* **Exercise objective**
From the first line of the data below, copy each line up to the one containing "return np.where(a <= 0.04045, a", and include that line too.

■ ■ ■ ■

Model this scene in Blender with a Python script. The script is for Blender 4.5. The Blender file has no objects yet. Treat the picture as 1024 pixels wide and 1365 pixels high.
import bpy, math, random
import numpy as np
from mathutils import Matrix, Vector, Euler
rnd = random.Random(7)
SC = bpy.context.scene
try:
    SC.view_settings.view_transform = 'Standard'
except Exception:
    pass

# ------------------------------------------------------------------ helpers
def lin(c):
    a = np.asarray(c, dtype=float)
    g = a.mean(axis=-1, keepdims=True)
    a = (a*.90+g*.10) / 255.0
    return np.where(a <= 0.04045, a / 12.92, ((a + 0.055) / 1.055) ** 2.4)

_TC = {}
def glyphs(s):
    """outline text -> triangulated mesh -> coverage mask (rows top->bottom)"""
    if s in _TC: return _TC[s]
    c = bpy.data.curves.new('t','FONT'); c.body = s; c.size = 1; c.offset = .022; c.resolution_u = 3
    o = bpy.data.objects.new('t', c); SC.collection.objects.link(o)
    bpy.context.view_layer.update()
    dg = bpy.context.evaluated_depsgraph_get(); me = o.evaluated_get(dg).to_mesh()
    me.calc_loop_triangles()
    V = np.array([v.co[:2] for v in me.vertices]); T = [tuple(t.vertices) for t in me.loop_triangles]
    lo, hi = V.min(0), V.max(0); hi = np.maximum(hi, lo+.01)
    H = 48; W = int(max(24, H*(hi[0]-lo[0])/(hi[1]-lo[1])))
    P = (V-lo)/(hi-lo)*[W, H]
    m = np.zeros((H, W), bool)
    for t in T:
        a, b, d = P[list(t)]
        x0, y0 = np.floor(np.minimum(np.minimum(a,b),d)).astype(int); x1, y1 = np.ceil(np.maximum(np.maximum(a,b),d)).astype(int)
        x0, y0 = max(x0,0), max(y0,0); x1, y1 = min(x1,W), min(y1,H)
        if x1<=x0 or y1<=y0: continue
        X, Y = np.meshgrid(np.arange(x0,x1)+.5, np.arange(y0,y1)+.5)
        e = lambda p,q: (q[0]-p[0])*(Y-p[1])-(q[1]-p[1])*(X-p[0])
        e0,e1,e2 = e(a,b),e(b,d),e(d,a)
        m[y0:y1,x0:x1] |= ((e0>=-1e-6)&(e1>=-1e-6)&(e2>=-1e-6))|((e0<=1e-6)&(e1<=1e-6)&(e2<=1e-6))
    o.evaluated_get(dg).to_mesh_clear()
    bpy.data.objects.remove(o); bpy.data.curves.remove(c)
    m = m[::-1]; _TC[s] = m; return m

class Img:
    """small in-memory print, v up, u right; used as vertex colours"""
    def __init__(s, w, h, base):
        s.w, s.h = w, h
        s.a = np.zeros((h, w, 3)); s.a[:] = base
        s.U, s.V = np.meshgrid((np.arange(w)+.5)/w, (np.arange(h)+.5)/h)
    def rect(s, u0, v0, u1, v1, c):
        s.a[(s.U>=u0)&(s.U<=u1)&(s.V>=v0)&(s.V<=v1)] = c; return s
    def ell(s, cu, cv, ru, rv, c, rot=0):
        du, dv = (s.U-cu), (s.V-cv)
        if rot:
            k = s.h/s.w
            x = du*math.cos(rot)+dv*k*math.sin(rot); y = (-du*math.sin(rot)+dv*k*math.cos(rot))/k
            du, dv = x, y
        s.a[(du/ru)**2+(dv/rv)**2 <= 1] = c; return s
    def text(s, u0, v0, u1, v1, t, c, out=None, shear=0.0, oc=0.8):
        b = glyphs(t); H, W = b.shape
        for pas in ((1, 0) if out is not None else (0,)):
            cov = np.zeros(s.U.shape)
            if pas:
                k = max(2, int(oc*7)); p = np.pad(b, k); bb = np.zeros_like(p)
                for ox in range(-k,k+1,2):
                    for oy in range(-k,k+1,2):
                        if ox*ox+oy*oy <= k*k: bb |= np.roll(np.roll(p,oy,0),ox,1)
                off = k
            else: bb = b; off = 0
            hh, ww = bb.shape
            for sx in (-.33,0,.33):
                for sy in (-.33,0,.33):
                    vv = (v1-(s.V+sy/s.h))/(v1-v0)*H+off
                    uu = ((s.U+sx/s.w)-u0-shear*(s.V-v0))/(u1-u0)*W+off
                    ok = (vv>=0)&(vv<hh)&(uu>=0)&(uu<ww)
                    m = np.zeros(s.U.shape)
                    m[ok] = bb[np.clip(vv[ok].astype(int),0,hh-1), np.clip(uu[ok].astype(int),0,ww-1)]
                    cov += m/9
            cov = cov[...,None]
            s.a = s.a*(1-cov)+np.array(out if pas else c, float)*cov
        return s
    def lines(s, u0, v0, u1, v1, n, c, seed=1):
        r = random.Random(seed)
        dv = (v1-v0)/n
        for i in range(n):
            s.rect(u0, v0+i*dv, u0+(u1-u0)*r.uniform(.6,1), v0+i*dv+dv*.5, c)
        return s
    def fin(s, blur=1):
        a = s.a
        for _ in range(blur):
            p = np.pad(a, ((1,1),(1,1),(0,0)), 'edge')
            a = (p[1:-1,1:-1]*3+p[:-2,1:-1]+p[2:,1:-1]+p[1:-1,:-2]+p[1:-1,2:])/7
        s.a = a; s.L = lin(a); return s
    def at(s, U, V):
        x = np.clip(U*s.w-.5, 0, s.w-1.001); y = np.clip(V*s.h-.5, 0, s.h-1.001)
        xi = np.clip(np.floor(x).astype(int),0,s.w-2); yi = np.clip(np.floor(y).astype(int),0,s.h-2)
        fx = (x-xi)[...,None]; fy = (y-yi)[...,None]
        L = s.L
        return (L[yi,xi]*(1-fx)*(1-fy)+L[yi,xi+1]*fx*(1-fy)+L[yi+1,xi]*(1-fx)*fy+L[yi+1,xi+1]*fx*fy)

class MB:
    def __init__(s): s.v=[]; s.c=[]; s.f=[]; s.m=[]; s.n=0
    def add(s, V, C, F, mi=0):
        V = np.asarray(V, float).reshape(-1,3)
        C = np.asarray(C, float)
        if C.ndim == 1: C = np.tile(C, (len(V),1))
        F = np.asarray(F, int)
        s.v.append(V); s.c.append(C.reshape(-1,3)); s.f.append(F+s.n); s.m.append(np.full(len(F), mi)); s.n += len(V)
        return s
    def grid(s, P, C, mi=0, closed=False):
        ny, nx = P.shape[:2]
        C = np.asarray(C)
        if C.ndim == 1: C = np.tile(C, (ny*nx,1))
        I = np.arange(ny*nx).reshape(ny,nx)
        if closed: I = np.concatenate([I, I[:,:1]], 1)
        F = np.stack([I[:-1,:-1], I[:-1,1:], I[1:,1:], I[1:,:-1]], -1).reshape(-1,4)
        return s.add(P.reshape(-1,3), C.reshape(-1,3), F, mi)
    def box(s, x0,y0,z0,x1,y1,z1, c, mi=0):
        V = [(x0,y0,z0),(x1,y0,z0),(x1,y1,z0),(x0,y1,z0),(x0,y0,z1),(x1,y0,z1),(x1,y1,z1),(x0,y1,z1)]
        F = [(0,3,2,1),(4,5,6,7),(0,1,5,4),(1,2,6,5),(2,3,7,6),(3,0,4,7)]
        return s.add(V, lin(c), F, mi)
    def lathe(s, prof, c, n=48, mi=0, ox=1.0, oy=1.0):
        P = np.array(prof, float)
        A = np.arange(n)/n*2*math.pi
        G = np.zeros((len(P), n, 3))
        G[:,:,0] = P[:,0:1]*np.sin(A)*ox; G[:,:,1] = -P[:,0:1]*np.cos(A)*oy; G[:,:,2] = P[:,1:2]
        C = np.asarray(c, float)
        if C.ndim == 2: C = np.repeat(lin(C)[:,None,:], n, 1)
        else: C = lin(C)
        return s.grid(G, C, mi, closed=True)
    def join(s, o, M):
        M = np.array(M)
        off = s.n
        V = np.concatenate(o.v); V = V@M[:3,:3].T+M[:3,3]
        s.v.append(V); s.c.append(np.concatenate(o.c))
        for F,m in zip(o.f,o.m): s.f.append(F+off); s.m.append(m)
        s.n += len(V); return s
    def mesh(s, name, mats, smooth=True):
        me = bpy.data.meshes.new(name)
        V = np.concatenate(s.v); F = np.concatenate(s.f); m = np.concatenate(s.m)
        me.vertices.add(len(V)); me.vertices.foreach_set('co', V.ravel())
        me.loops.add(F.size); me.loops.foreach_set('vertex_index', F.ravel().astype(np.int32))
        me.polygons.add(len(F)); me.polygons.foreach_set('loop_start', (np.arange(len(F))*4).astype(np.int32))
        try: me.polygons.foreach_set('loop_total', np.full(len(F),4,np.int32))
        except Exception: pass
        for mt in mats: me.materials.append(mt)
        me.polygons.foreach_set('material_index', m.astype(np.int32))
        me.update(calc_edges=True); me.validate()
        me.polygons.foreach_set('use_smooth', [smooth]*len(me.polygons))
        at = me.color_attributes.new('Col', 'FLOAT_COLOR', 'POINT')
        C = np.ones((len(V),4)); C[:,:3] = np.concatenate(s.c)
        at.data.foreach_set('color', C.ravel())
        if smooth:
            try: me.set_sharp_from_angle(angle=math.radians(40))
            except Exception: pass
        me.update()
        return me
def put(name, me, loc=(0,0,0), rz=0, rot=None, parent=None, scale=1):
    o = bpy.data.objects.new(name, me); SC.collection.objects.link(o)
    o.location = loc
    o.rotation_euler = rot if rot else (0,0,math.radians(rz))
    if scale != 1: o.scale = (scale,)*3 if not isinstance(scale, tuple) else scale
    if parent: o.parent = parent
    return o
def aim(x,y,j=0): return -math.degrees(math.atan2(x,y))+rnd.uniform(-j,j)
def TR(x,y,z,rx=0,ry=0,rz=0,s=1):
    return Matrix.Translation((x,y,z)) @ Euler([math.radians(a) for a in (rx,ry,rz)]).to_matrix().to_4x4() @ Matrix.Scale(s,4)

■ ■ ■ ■

* **Worked solution**
Model this scene in Blender with a Python script. The script is for Blender 4.5. The Blender file has no objects yet. Treat the picture as 1024 pixels wide and 1365 pixels high.
import bpy, math, random
import numpy as np
from mathutils import Matrix, Vector, Euler
rnd = random.Random(7)
SC = bpy.context.scene
try:
    SC.view_settings.view_transform = 'Standard'
except Exception:
    pass

# ------------------------------------------------------------------ helpers
def lin(c):
    a = np.asarray(c, dtype=float)
    g = a.mean(axis=-1, keepdims=True)
    a = (a*.90+g*.10) / 255.0
    return np.where(a <= 0.04045, a / 12.92, ((a + 0.055) / 1.055) ** 2.4)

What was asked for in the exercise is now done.